Don’t settle for fake friends who use, abuse, and only tolerate you to keep from being alone. Find people who celebrate you. Be friends with people who value you and see the good you bring to a friendship. You’re worth it. Believe it! Believe in yourself!

Moving On Is So Much Better Than Hanging on to Relationships that Don’t Fulfill You

Let’s face it, some things and some people aren’t worth your time and energy. Sadly, many targets of bullying bend over backwards trying to get others to like them but only accomplish the exact opposite- they only end up repelling more and more people.

Realize that, although they may be painful to detach from, certain things and people in life just aren’t worth fighting for. And these people are:

1. People who bully and abuse you

2. People who are jealous of your successes and accomplishments

 3. People who don’t reciprocate the love and care you give them- people who take and never give.

 4. People who don’t value you nor see your worth.

 5. People who are negative and drain the energy from you.

 6. People you feel like you must force conversations with.

 7. People you feel like you must force to stay in your life.

 8. People you have to try so hard to prove your worth to.

 Trust me, you have nothing to prove to these morons and they’re not worth it! And they don’t deserve the privilege of being in your life. Stop giving them things they haven’t earned- they haven’t even earned your respect, must less your friendship, time, and energy!
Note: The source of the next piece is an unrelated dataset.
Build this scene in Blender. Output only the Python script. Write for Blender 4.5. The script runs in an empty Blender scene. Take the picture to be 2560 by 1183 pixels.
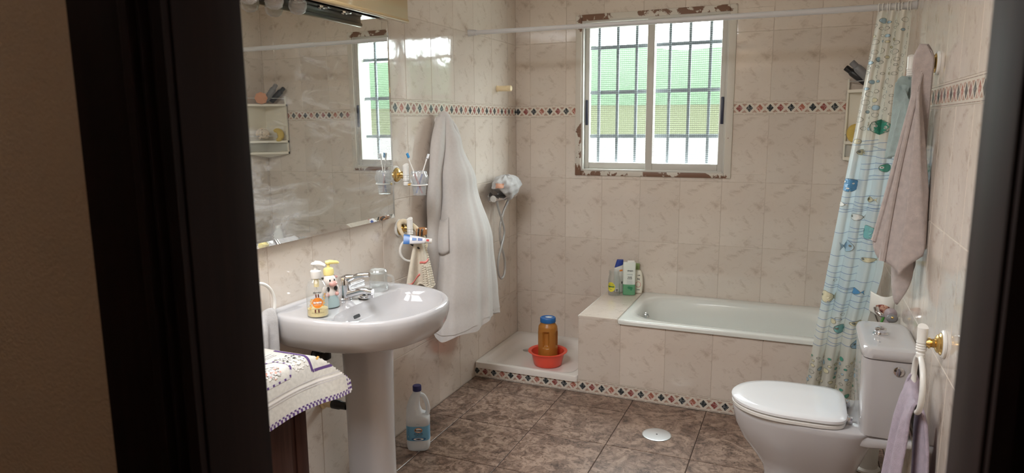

Kick these creeps to the curb! Fast!

Realize that you can’t force people to love you. People love you because they want to, not because they feel obligated to.

Let me break it down some more:

1.If you have people in your life who make you feel that you must explain to them why you do things the way you do, get rid of them, they’re only dead weight that holds you back from the life you deserve to enjoy.

 2. If you have people who say they’re for you but only discourage you from your goals- people who always tell you that you can’t, give them the boot because, again, they’re only trying to brainwash you to hold you back for achieving your goals so that they won’t end up feeling so bad about themselves.

 3. If you have people who only pretend to be your friends but really aren’t- people who talk about you behind your back, laugh at you with other people, or make little digs to make you feel bad, tell these people to take a walk because with friends like those, you don’t need enemies!

Realize that when you move on, you cease to be controlled, manipulated, and victimized. You put these people right where they need to be, in the trash heap of life. Hey, I know that being friendless sucks, but I promise you that it won’t last long.

Hit the road concept, road – 3D rendering

Know that when you get rid of the people who don’t value you, you only increase your own value and attract better people into your life in the future.

Instead of fighting to maintain relationships with people who aren’t worth peeing on, much less fighting for, cut ties with them and move on with your life. Move on and power through the pain and loneliness.

Whatever you do, just get rid of these people and move on. You’ll feel much better about yourself when you do. I promise!

Some People Aren’t Worth Your Time

Some people don’t come into your life to help you, they come to hinder you.

Some don’t come into your life to love you, they come to use you.

To some people, you’re not a person. You’re an opportunity.

They don’t love you for you, they love you for what you can do for them, and what they can take from you.

Some people aren’t loyal to you. They’re loyal to the benefits that come with you.

That’s why they disappear, no matter how many times you’ve appeared for them.

They never offer assistance, no matter how many times you’ve assisted them.

Stop standing behind people who don’t stand behind you.

Stop breaking your back for people who don’t have yours.

Stop busting your butt for people who don’t watch yours.

Some people aren’t blessings, they’re lessons.

Realize that these people aren’t worth a nanosecond of your time, and you must drop them like a bad habit. Only then will you feel better about yourself and attract more genuine and authentic people- people who uplift you and who love you for simply being beautiful, wonderful, awesome you!